If the casual line breaks seem obviously New York School, the frenetic and fierce perversity feels unique. The lines attack and reveal at the same time. The narrator may care what Chris thinks but that’s not going to stop her from requiring Chris, and herself, to understand exactly what’s on her mind. But the desire for self-destruction expressed here isn’t the same as giving way to that desire. Instead, the bluntness of the sexual metaphor at the end of the passage suggests not so much a giving in to the death drive as a willingness to welcome it and acknowledge its presence, then to go on from there.

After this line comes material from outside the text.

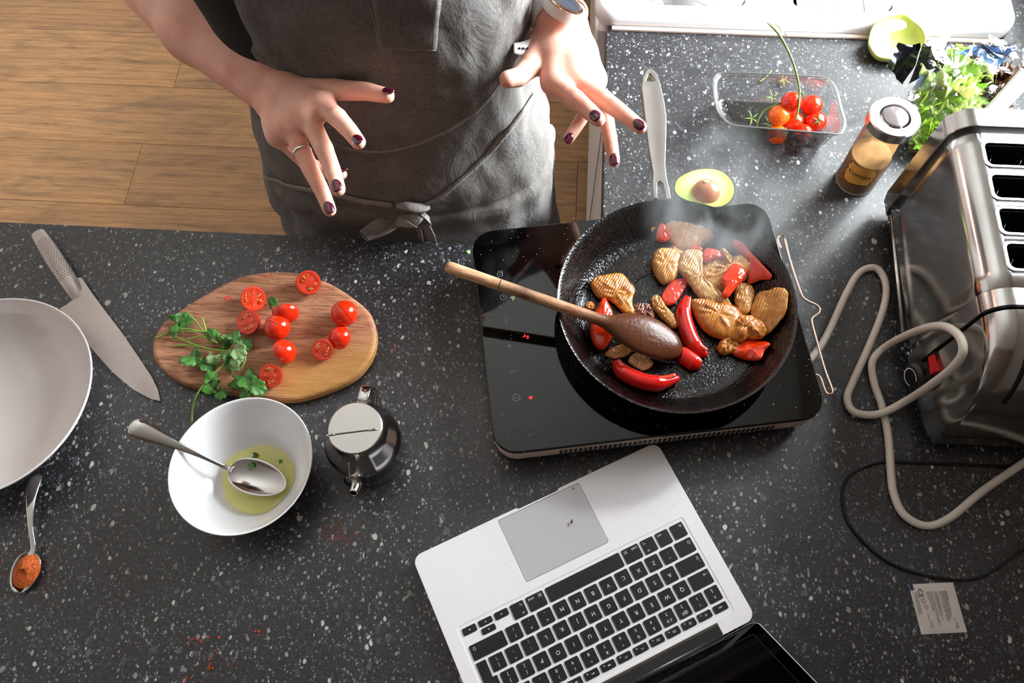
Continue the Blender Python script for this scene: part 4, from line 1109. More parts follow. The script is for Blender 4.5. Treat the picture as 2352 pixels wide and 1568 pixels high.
tom_dome(793, 725, R1*1.03, 'sliced whole cherry tomato, skin up, at the right end of the board', cutdir=-.75, name='sliced_tomato')
tom_dome(781, 774, R1*.92, 'cherry tomato half leaning skin up between the right-hand tomatoes', tilt=(-.35, -.25, .9))
tom_dome(652, 812, R1, 'cherry tomato half tipped on its cut edge, skin to the right, below the centre', tilt=(.75, .35, .55))
tom_dome(660, 722, R1*1.05, 'cherry tomato wedge with its skin facing the camera and a bit of leaf behind', tilt=(.25, -.85, .12), squash=.8)
# a leaf scrap and orange stain spots
lf = solid(clean(mk('leaf_scrap', *leaflet_mesh(P(629, 700, bt+.006), 2.0, .011, tilt=-.4, seed=9), M['leaf'])), .0004); tag(lf, 'scrap of green leaf beside the tomato wedge', 'leaf')
for x, y, s_, sd0 in ((523, 684, .0045, 1), (606, 634, .002, 2), (622, 630, .0016, 3)):
    cc_ = P(x, y, bt); n_ = 22; vs = [Vector((cc_.x, cc_.y, CZ+bt+.0006))]+[Vector((cc_.x+s_*(1+.25*math.sin(3*a+sd0))*math.cos(a), cc_.y+s_*(.8+.2*math.sin(2*a))*math.sin(a), CZ+bt+.0002)) for a in [2*math.pi*k/n_ for k in range(n_)]]
    tag(mk('juice_spot', vs, [(0, 1+k, 1+(k+1) % n_) for k in range(n_)], M['tom_gel']), ('orange spot of tomato juice on the left half of the board', 'small juice spot near the far edge of the board, left one', 'small juice spot near the far edge of the board, right one')[sd0-1], 'juice', kind='stuff')
# coriander
cor = root('coriander_sprigs', 'bunch of fresh coriander sprigs with long stems on the left of the board', 'herb', P(480, 810, bt))
Hh = bt
stems = [[(355, 776, .006), (392, 762, .007), (425, 755, .009), (470, 764, .009), (515, 778, .010)], [(428, 716, .010), (450, 738, .010), (470, 766, .010), (480, 780, .008)], [(465, 730, .012), (470, 748, .011), (476, 768, .009)],
         [(393, 770, .004), (430, 785, .006), (470, 799, .007), (520, 806, .008), (550, 800, .010)], [(402, 793, .003), (430, 793, .004), (455, 798, .006)], [(425, 762, .010), (470, 762, .012), (505, 768, .012)],
         [(563, 810, .011), (562, 830, .012), (553, 848, .010)], [(540, 812, .008), (500, 850, .007), (470, 880, .006), (450, 910, .001), (442, 940, -.010), (441, 968, -.014)], [(430, 780, .008), (462, 772, .010), (500, 788, .010)], [(545, 885, .006), (575, 875, .008)]]
for s in stems: tube('stem', [P(x, y, Hh+z) for x, y, z in s], [.0011]*len(s), M['stem'], cor, 6, sm=5)
leaves = [(405, 742, .55, .019, 'leaf', .3), (408, 765, 2.5, .013, 'leaf', .2), (447, 820, 3.9, .017, 'leaf', -.2), (470, 826, 5.3, .017, 'leaf', .2), (492, 818, 4.6, .013, 'leaf_pale', .5), (538, 800, -.6, .018, 'leaf_pale', -.3),
          (510, 788, .6, .015, 'leaf', .3), (556, 792, .4, .013, 'leaf', .3), (490, 775, 2.2, .013, 'leaf', .2), (530, 830, -1.3, .013, 'leaf', .4), (560, 862, -.9, .020, 'leaf', -.2), (580, 884, -.4, .017, 'leaf', .1), (548, 880, 3.0, .015, 'leaf', .3),
          (484, 872, 2.0, .013, 'leaf', .2), (488, 892, 3.4, .012, 'leaf', .1), (512, 898, 4.3, .012, 'leaf', .1), (540, 850, 1.9, .011, 'leaf_pale', .3), (520, 812, -1., .012, 'leaf', .3), (425, 748, 1.4, .011, 'leaf', .3), (458, 808, 4.2, .012, 'leaf', .2), (535, 780, 1.2, .012, 'leaf', .3), (500, 884, 2.8, .012, 'leaf', .2), (565, 896, -1.4, .012, 'leaf', .1), (545, 826, -2., .012, 'leaf_pale', .2)]
for i, (x, y, a, s, m_, tl) in enumerate(leaves):
    lp = solid(clean(mk('leaf', *leaflet_mesh(P(x, y, Hh+.007+.004*(i % 3)), a, s*1.05, tilt=tl, curl=.35, seed=i), M[m_], cor)), .0004)
    if m_ == 'leaf_pale': lp['label'] = 'pale underside of a leaf turned over'

# oil pourer
pr = P(866, 1056, 0)
lidc = P(808, 975, .098); 
pax = Vector((pr.x, pr.y, 0)); pc0 = Vector((lidc.x+.004, lidc.y-.003, CZ)) 
pc0 = Vector((pc0.x, pc0.y, CZ))
po = root('oil_pourer', 'small polished steel oil pourer with a flat hinged lid, right of the white bowl', 'pourer', pc0)
lathe('body', [(0, 0), (.041, 0), (.0425, .002), (.0425, .050), (.0445, .053), (.0435, .057), (.040, .064), (.033, .074), (.0275, .086), (.0285, .0925), (0, .0925)], pc0, M['steel'], po, 64)
lv, lf_ = [], []
lid = lathe('lid', [(0, .0925), (.0285, .0925), (.0298, .0935), (.0298, .0965), (.0288, .0975), (0, .0975)], pc0, M['steel_brushed'], po, 64)
d = (P(868, 985, .0975)-P(748, 1000, .0975)).normalized(); s_ = Vector((-d.y, d.x, 0))
hc = (P(868, 985, .0975)+P(748, 1000, .0975))/2; hc = Vector((hc.x, hc.y, CZ+.0978))
tube('hinge_line', [hc-d*.0265, hc-d*.018, hc+d*.018, hc+d*.0265], [.0008]*4, M['dark_steel'], lid, 8, sm=0)
for q in (-1, 1): tube('hinge_barrel', [hc+d*q*.0185, hc+d*q*.0275], .0014, M['steel'], lid, 8, sm=0)
sdir = (P(812, 1140, .05)-P(845, 1080, .05)); sdir.z = 0; sdir = (Vector((-.016, -.075, 0))).normalized()
sp0 = pc0+sdir*.033+Vector((0, 0, .040))
tipp = P(811, 1133, .060)
V_, F_ = tube_mesh(catmull([pc0+sdir*.036+Vector((0, 0, .030)), pc0+sdir*.045+Vector((0, 0, .040)), pc0.lerp(Vector((tipp.x, tipp.y, CZ)), .8)+Vector((0, 0, .053)), tipp], 6), [.0095-.0055*k/18 for k in range(19)], 16, caps=False)
spt = mk('spout', V_, F_, M['steel'], po); solid(spt, .0008, 1)
tube('spout_ridge', [pc0+sdir*.034+Vector((0, 0, .072)), pc0+sdir*.0435+Vector((0, 0, .056)), pc0+sdir*.045+Vector((0, 0, .043))], [.001, .0018, .002], M['steel'], po, 8)
hdv = (P(838, 905, .09)-Vector((pc0.x, pc0.y, CZ+.09))); hdv.z = 0; hdv.normalize()
hp = [pc0+hdv*.024+Vector((0, 0, .088)), pc0+hdv*.036+Vector((0, 0, .094)), pc0+hdv*.052+Vector((0, 0, .088)), pc0+hdv*.058+Vector((0, 0, .060)), pc0+hdv*.050+Vector((0, 0, .028)), pc0+hdv*.036+Vector((0, 0, .018))]
tube('handle', hp, [.0062]*6, M['steel'], po, 12, flat=.22, up=hdv.cross(Vector((0, 0, 1))).cross(Vector((0, 0, 1)))*0+Vector((hdv.x, hdv.y, .35)))

# ------------------------------------------------------------------ induction hob and pan
HT = .055
hc4 = [P(1078, 533, HT), P(1140, 1045, HT), P(1893, 958, HT), P(1768, 462, HT)]
hx = (hc4[2]-hc4[1]).normalized(); hx.z = 0; hx = hx.normalized(); hy = Vector((-hx.y, hx.x, 0)); hcn = (hc4[0]+hc4[1]+hc4[2]+hc4[3])/4
hw_ = ((hc4[2]-hc4[1]).length+(hc4[3]-hc4[0]).length)/4; hh_ = ((hc4[0]-hc4[1]).length+(hc4[3]-hc4[2]).length)/4
def HB(x, y, z): return Vector((hcn.x, hcn.y, CZ))+hx*x+hy*y+Vector((0, 0, z))
def hflat(name, pl, t_, z, mat, par, bev=0., holes=()):
    v, f = flat_mesh(pl, holes, t_, bev, z); v = [Vector((hcn.x, hcn.y, 0))+hx*p.x+hy*p.y+Vector((0, 0, CZ+p.z)) for p in v]
    return sharp(mk(name, v, f, mat, par), 40)
hob = root('induction_hob', 'portable black glass induction hob under the frying pan', 'hob', HB(0, 0, 0))
hflat('glass_top', rrect(-hw_, hw_, -hh_, hh_, .028, 8), .006, HT-.006, M['hobglass'], hob, .0015)
hflat('casing', rrect(-hw_+.002, hw_-.002, -hh_+.002, hh_-.002, .026, 8), .032, HT-.0385, M['beige'], hob, .006)
hflat('base', rrect(-hw_+.03, hw_-.03, -hh_+.03, hh_-.03, .02, 6), .012, .006, M['black'], hob)
for sx in (-1, 1):
    for sy in (-1, 1): lathe('foot', [(0, 0), (.010, 0), (.010, .0062), (0, .0062)], HB(sx*(hw_-.045), sy*(hh_-.045), 0), M['rubber'], hob, 16)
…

In her poems, Gabbert relentlessly turns inside out the daily foibles of personal relationships and people's fucked up feelings, including the narrator's own. And she does it frequently with a frame of reference that understands the larger contexts of social institutions and art. I wonder whether as Gabbert’s writing continues she’ll be able to stretch to more areas outside the interpersonal, or find new ways of exploring it. This isn’t a criticism so much as a way of asking whether her poems can continue to be in the eye of the maelstrom, or whether as time goes on that focus will become a restraint that she’ll feel the need to step outside of. But maybe that’s just a question from right out of the boring drone that Gabbert, and so many of the rest of us if we can be honest, have gotten tired of hearing. If as Frank O’Hara said, “You just go on your nerve,” Gabbert’s got as much nerve as anybody. For a first chapbook, Thanks For Sending the Engine is all that it needs to be to make all sorts of things happen. Although I’ve never met her or heard her read, if she’s giving a reading anywhere near you, go see it.